À l’origine donc, que signifie la filiation divine pour les juifs et aussi pour le Nouveau Testament ? Quelles que soient les définitions élaborées plus tard à l’aide de concepts hellénistiques par des conciles hellénistiques, le Nouveau Testament ne désigne certainement pas une descendance, mais l’intronisation dans une position de droit et de pouvoir, dans le sens des Hébreux de l’Ancien Testament. Ce n’est pas une filiation physique, comme dans les mythes hellénistiques et comme le présument souvent, encore de nos jours, des juifs et des musulmans qui la rejettent à juste titre ; c’est une élection de Jésus par Dieu, qui lui remet les pleins pouvoirs, tout à fait dans l’esprit de la Bible hébraïque où le peuple d’Israël est lui aussi parfois appelé collectivement « fils de Dieu ». La foi juive au Dieu unique n’avait pas d’objection fondamentale à faire valoir contre cette conception de la filiation divine, sinon la communauté juive primitive ne l’aurait sûrement pas soutenue.

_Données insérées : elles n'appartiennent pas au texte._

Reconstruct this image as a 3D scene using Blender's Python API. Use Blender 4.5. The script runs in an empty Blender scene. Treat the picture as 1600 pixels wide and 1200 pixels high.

Si la filiation divine était aujourd’hui rétablie dans son sens originel; le monothéisme juif ou musulman n’aurait, semble-t-il, guère d’objection fondamentale à élever contre elle. Pour les juifs et les musulmans, mais aussi pour les chrétiens, l’expression « Dieu s’est fait homme » est trompeuse. En conformité avec la Bible, on parlera plutôt, comme Paul, de l’« envoi du Fils de Dieu », ou, comme Jean, de l’« incarnation » du « verbe de Dieu ». Jésus est, sous une forme humaine, le « verbe » de Dieu, la « volonté » de Dieu, l’« image » de Dieu, le « Fils » de Dieu.

Compris dans cette perspective, le discours sur le Père, le Fils et l’Esprit serait peut-être plus facile à comprendre, même pour des juifs et des musulmans. Je tente de résumer en trois phrases ce qui me semble être le noyau biblique de la doctrine trinitaire traditionnelle, en partant du Nouveau Testament et en l’actualisant :

- Croire en Dieu le Père signifie croire dans le Dieu un, créateur, gardien et garant du monde et de l’homme : cette foi dans le Dieu un est commune au judaïsme, au christianisme et à l’islam.

- Croire au Saint-Esprit signifie croire en l’action de la puissance et de la force de Dieu dans l’homme et le monde : cette foi en l’Esprit de Dieu peut aussi être commune aux juifs, aux chrétiens et aux musulmans.

- Croire au Fils de Dieu signifie croire en la révélation du Dieu un dans l’homme Jésus de Nazareth, qui est ainsi parole, image et fils de Dieu. C’est précisément sur cette divergence décisive que la discussion entre les trois religions prophétiques devrait se poursuivre.

[1]Le théologien Hans Küng, d’origine suisse, a fait carrière à l’Université Eberhard Karls (Tübingen, Allemagne), de 1960 à 1996. Depuis 1993, il se consacre à la promotion d’une éthique planétaire (Weltethos), visant à établir ce que les religions du monde ont en commun et esquissant un code d’éthique acceptable à toutes. Auteur prolifique, il a publié récemment Jésus (Paris, Seuil, 2014), un livre dans lequel il reprend, en les remaniant et en les actualisant, certains chapitres de son ouvrage Être chrétien (paru en 1978). Extrait des pages 249-252, reproduit avec l’aimable autorisation de l’auteur.